Na skutek tej decyzji doszło do rozłamu wśród społeczności węgierskiej, której liczebność na Słowacji oceniana jest na około pół miliona. Lepiej na tym wyszło ugrupowanie Bugára, które trzykrotnie dostało się do parlamentu. Sztuka ta nie udała się natomiast Partii Społeczności Węgierskiej, która postanowiła zostać przy formule reprezentanta mniejszości madziarskiej i trzy razy znalazła się minimalnie poniżej 5-procentowego progu wyborczego, uzyskując za każdym razem ponad 4 proc. głosów.
Decyzja o stworzeniu Most-Híd do dziś wywołuje wśród Węgrów kontrowersje. Jedni uważają, że gdyby węgierska mniejszość była zjednoczona, to mogłaby wprowadzić większą liczbę posłów do parlamentu, a tym samym skuteczniej dbać o swoje interesy. Inni twierdzą z kolei, że te głosy, które stracono wśród Węgrów, zyskano wśród Słowaków. Dzięki otwarciu na tych ostatnich udało się bowiem wyjść poza żelazny elektorat i zdobyć nowe głosy, a tym samym zwiększyć siłę oddziaływania.
Rząd Fideszu nie ukrywa, że bliższa mu jest formuła Partii Społeczności Węgierskiej, dlatego z tym ugrupowaniem współpracuje. Z kolei Bugár, by uwiarygodnić się wśród elektoratu słowackiego, atakuje Orbána jako polityka nie rozumiejącego, na czym polega prawdziwy interes jego rodaków na Słowacji. Tak więc Fidesz i Most-Híd pozostają w konflikcie, mimo że w Brukseli należą do tej samej frakcji – Europejskiej Partii Ludowej.
W wywiadzie dla dziennika „Népszava” Béla Bugár powiedział:
Jestem odpowiedzialny przed swoim elektoratem, a nie przed rządem węgierskim.
Ta wypowiedź odebrana została przez wielu jako zarzut, że są na Słowacji politycy węgierscy bardziej lojalni wobec rządu w Budapeszcie niż wobec swoich współobywateli. W domyśle chodzi oczywiście o sojuszników Viktora Orbána.

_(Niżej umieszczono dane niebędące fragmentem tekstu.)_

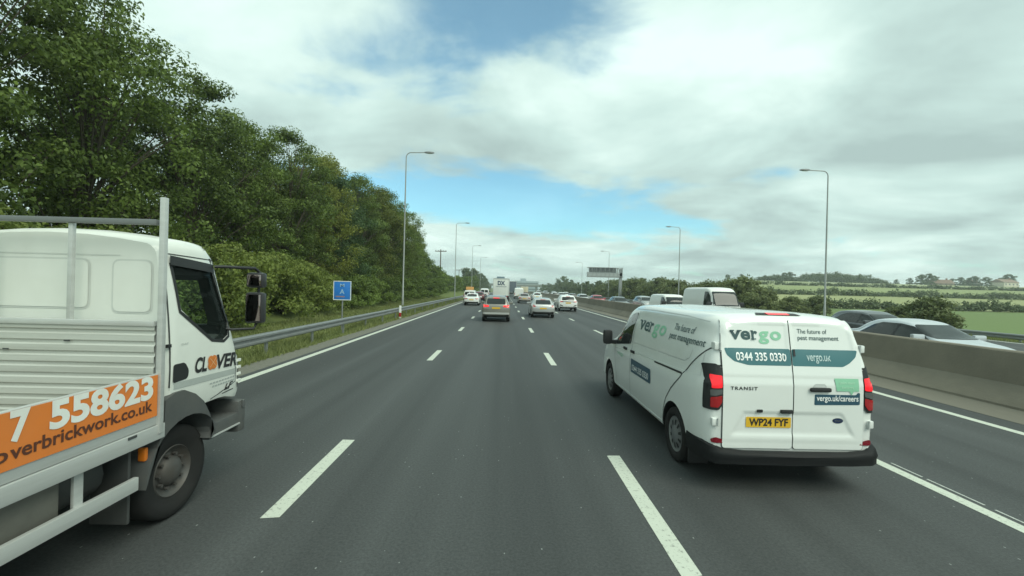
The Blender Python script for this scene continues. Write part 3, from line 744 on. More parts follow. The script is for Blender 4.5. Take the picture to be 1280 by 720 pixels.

Czy atakowanie Fideszu pomoże Bugárowi w wyborach prezydenckich? Wydaje się, że nie ma on raczej szans na zwycięstwo, ale nie tyle z powodu swego węgierskiego pochodzenia, ile z powodu zasiadania w koalicji rządowej, która została skompromitowana licznymi aferami i ledwo przetrwała kryzys polityczny po zamordowaniu dziennikarza śledczego Jana Kuciaka. Na pewno jednak utrwali to dalszy podział wśród Madziarów na Słowacji.